От этой реальной проблемы продолжения ведут уже к фантастическим гипотезам, вполне пригодным стать рамкой литературного труда. Например, различные строения и формы галактик мы объясняем проводимыми в них астроинженерными работами, а не звездной эволюцией (в спиральных галактиках типа нашего Млечного Пути жизнь — явление более редкое, нежели, скажем, в галактиках сферических). Или, например, мы составляем целый фиктивный атлас неба, каталогизирующий его в зависимости от форм туманностей, приписываемых различным формам разумной деятельности. Таким образом, мы доходим до целостной инверсии проблемы. Ибо сейчас астрофизик полагает, что все или почти все наблюдаемое им в пространстве есть явление Природное, следы же разумной деятельности он считает невероятно редкими, случайными исключениями из этого железного правила. Если все перевернуть вверх ногами, то получится, что в Космосе почти все — артефакт, остаточные состояния таких гигантских работ, которые прекратились уже миллиарды лет назад, прервались, поскольку астроинженерия высоких цивилизаций, использовав частично «руду» и «сырье» звезд, оставила их в покое, как бросают огромные навалы шлака вокруг больших заводов; получается, что весь Космос — одно огромное пепелище откинутых на боковые пути звездных технологий, а трудность интерпретации необычных для нас космических феноменов вытекает из постепенного и систематического понимания наукой именно такого положения вещей. Разумеется, нами лишь в общем виде начертан путь, на который может ступить конкретизирующая фантазия.
В свою очередь, в сфере биологии переход от мутационных явлений к возникновению духов, телепатов, омерзительных чудовищ, всяческих страшилищ — всего лишь кажущийся выход в пространство гипотезотворческого маневрирования, поскольку тот, кто говорит о духах, страшилищах, монстрах, уже вышел за пределы территории фантастической биологии: он украдкой покинул ее, чтобы вернуться к свалке мифологических символов и схем. Следовательно, не чрезмерная смелость фантазирования заслуживает того, чтобы ее отбросить, поскольку ее в таком поведении нет ни щепотки, а как раз наоборот, ее тяготение к баналу, желание отдаться ему, то есть ленивое сибаритство мысли, алкающей готовых решений.

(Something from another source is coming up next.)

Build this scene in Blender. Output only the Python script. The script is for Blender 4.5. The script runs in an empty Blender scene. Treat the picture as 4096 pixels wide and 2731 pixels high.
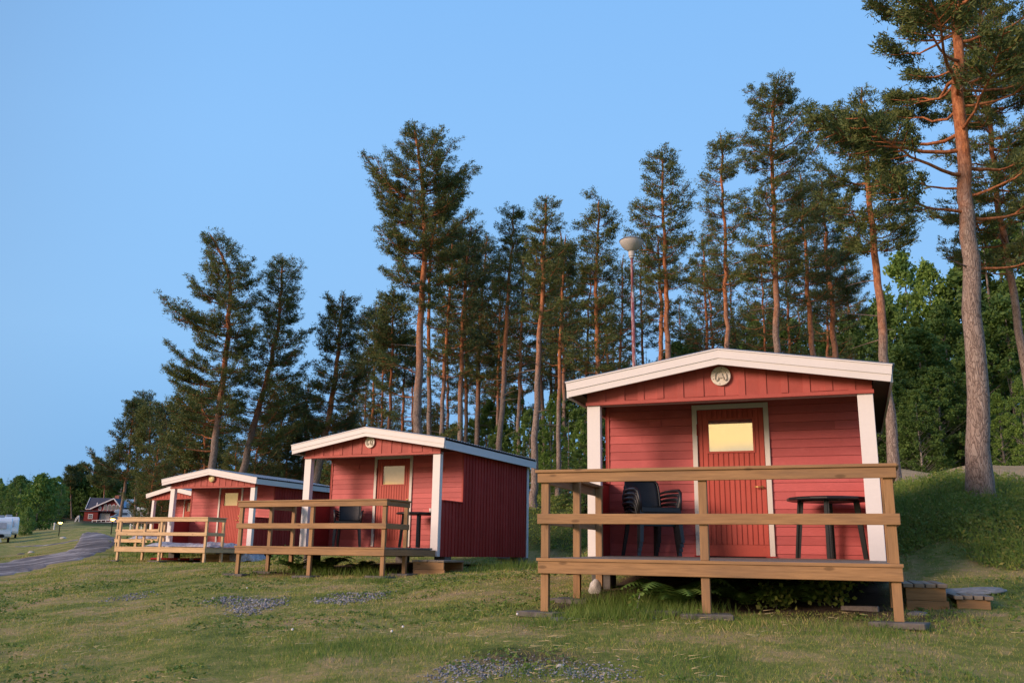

Как в любой другой, так и в биологической тематике дозволена чистая (формальная) игра. Вот вам пример: новелла Джека Шарки «Три времени Арктура». Космические зоологи пользуются Контактной Аппаратурой, которая позволяет человеку «подключаться» к сознанию, то есть психике изучаемых на планете животных.
Так что если животное, к которому космозоолог подключен, по каким-то причинам погибает, то приходится погибнуть и временно «воплощенному» в его мозг человеку.
Так обрисовывает новелла то, что я называю «стартовым положением» и «ограничительными условиями». В данном случае «стартовым положением» является техника «контактного» изучения форм космической фауны; «ограничительные условия» — это обстоятельства, создающие указанный риск. Стартовое положение как отправная точка вместе с ограничительными условиями не определяют акции; в новелле Шарки зоолог мог бы оказаться, исходя из точно таких же предварительных данных, в невообразимом множестве ситуаций достаточно разнообразных, чтобы они не были сводимы одна к другой. У Шарки мы имеем серию «пересадок» и при каждой несколько иное приключение, объединяет же все общий знаменатель опасности, порой смертельной. Если б это произведение писала уже знакомая нам миссис Наоми Митчинсон, то зоолог, вернее, зоологиня наверняка оказалась бы внутри гениталиев какой-нибудь гигантской самки. Так вот, рассказ Шарки я ставлю выше «Воспоминаний женщины-космонавта», истории, казалось бы, кишащей наисмелейшими биологическими идеями, поскольку «Три времени Арктура» — произведение по замыслу скромное; разговор идет просто о серии удивительных и опасных приключений без претензии на высокую философию, призванную показать «этику космозоолога» (как человека, который, по мадам Наоми, отнюдь не протестует, когда марсиане в дискуссионных целях начинают стаскивать с него штаны).